### INFORMATION PROVIDED
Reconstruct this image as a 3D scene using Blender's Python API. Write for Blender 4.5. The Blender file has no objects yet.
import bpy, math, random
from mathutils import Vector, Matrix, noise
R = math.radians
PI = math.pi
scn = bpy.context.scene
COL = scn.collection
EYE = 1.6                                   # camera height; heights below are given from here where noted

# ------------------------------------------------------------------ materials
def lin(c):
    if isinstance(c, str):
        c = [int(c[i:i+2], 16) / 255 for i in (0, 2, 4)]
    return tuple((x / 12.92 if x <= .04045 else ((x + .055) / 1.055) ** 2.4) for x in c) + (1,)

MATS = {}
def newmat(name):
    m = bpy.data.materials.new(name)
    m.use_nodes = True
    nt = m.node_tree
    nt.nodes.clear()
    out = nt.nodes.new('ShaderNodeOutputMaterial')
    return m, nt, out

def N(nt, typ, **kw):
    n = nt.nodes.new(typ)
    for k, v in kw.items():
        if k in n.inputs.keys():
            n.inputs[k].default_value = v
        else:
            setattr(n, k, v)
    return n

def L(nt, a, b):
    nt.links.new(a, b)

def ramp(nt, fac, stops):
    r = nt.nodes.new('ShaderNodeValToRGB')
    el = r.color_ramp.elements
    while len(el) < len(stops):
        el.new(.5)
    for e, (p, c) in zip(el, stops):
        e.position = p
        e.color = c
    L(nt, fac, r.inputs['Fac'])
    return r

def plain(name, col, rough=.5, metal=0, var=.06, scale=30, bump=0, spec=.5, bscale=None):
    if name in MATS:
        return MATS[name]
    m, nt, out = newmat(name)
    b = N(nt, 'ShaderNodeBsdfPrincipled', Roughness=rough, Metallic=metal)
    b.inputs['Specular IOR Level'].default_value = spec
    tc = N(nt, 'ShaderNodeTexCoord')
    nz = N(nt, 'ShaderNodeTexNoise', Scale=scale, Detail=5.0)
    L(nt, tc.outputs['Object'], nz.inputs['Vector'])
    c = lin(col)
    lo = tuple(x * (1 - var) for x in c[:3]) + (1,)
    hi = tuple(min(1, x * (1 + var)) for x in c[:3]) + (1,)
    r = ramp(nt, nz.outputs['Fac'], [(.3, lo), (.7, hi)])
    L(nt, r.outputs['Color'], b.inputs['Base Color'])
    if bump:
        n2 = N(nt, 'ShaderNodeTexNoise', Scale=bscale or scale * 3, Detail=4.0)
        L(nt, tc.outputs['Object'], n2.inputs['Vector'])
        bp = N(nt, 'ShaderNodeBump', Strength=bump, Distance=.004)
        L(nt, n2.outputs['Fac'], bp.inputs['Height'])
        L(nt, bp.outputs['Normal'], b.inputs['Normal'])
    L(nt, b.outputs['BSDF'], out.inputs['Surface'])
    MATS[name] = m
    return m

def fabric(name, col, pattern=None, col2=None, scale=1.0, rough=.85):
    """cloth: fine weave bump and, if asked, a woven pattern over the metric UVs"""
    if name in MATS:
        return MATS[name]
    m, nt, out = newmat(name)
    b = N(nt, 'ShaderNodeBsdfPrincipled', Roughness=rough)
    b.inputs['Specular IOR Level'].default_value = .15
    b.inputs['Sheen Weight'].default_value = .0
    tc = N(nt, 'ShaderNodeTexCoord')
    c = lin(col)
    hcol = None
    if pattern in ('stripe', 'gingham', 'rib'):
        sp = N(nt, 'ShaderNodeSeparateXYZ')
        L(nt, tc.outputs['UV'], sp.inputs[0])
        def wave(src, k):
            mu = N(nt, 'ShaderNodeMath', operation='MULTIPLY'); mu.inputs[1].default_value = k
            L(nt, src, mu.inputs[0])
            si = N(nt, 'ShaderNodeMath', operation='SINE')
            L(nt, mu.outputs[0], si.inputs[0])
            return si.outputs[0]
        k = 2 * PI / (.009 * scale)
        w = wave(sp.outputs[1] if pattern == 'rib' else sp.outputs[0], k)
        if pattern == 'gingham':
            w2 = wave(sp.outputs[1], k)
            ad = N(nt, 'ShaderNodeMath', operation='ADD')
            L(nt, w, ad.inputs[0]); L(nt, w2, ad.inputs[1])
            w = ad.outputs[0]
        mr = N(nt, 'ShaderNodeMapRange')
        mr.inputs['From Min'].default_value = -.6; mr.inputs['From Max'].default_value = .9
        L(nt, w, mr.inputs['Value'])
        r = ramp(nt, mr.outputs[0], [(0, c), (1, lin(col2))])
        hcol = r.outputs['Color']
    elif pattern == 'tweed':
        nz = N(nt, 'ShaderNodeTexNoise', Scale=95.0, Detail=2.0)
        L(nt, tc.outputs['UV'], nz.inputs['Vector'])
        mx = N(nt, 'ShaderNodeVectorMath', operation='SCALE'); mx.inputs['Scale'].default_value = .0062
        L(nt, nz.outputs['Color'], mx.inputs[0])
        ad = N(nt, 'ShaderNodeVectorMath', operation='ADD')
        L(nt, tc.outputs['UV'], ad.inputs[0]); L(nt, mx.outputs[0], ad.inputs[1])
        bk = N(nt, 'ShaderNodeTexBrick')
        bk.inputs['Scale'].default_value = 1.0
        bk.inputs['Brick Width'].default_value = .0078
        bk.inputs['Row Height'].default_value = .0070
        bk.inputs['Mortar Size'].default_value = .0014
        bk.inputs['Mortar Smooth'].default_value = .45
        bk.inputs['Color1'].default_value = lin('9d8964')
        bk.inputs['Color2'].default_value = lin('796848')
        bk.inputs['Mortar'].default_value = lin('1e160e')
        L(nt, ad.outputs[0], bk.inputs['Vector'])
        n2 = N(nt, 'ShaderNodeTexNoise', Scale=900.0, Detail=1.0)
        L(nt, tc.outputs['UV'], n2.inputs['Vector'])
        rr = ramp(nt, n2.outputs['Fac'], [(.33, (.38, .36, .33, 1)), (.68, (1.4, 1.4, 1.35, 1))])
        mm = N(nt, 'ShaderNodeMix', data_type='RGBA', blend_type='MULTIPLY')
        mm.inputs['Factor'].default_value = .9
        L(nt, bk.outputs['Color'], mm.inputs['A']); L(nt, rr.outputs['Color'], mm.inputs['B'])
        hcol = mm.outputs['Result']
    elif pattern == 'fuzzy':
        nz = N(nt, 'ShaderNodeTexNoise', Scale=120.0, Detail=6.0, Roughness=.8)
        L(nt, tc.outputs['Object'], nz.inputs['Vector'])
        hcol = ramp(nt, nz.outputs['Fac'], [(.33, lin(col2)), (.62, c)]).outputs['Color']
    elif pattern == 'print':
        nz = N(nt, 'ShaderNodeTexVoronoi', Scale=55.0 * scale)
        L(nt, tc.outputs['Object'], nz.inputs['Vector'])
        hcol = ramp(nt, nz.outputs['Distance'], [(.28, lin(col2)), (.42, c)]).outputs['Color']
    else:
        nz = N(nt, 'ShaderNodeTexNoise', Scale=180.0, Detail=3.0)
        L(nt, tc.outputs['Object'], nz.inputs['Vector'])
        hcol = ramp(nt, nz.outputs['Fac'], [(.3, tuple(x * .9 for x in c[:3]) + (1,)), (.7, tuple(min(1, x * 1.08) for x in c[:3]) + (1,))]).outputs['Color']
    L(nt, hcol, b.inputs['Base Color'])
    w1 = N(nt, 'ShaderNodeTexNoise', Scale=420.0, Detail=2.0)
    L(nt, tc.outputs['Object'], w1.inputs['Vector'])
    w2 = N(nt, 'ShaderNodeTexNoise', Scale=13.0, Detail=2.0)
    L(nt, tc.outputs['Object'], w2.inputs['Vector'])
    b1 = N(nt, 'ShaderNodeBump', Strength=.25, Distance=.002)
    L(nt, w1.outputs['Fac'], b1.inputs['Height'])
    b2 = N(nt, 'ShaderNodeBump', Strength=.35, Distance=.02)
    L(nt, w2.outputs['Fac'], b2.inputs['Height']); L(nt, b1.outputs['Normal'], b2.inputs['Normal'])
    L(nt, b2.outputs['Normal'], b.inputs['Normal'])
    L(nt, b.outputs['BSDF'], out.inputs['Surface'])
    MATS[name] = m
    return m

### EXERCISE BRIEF
Quote exactly the opening line of the material above and every line after it, up to and including the line that contains "nt.links.new(a, b)".

### ANSWER IN FULL
Reconstruct this image as a 3D scene using Blender's Python API. Write for Blender 4.5. The Blender file has no objects yet.
import bpy, math, random
from mathutils import Vector, Matrix, noise
R = math.radians
PI = math.pi
scn = bpy.context.scene
COL = scn.collection
EYE = 1.6                                   # camera height; heights below are given from here where noted

# ------------------------------------------------------------------ materials
def lin(c):
    if isinstance(c, str):
        c = [int(c[i:i+2], 16) / 255 for i in (0, 2, 4)]
    return tuple((x / 12.92 if x <= .04045 else ((x + .055) / 1.055) ** 2.4) for x in c) + (1,)

MATS = {}
def newmat(name):
    m = bpy.data.materials.new(name)
    m.use_nodes = True
    nt = m.node_tree
    nt.nodes.clear()
    out = nt.nodes.new('ShaderNodeOutputMaterial')
    return m, nt, out

def N(nt, typ, **kw):
    n = nt.nodes.new(typ)
    for k, v in kw.items():
        if k in n.inputs.keys():
            n.inputs[k].default_value = v
        else:
            setattr(n, k, v)
    return n

def L(nt, a, b):
    nt.links.new(a, b)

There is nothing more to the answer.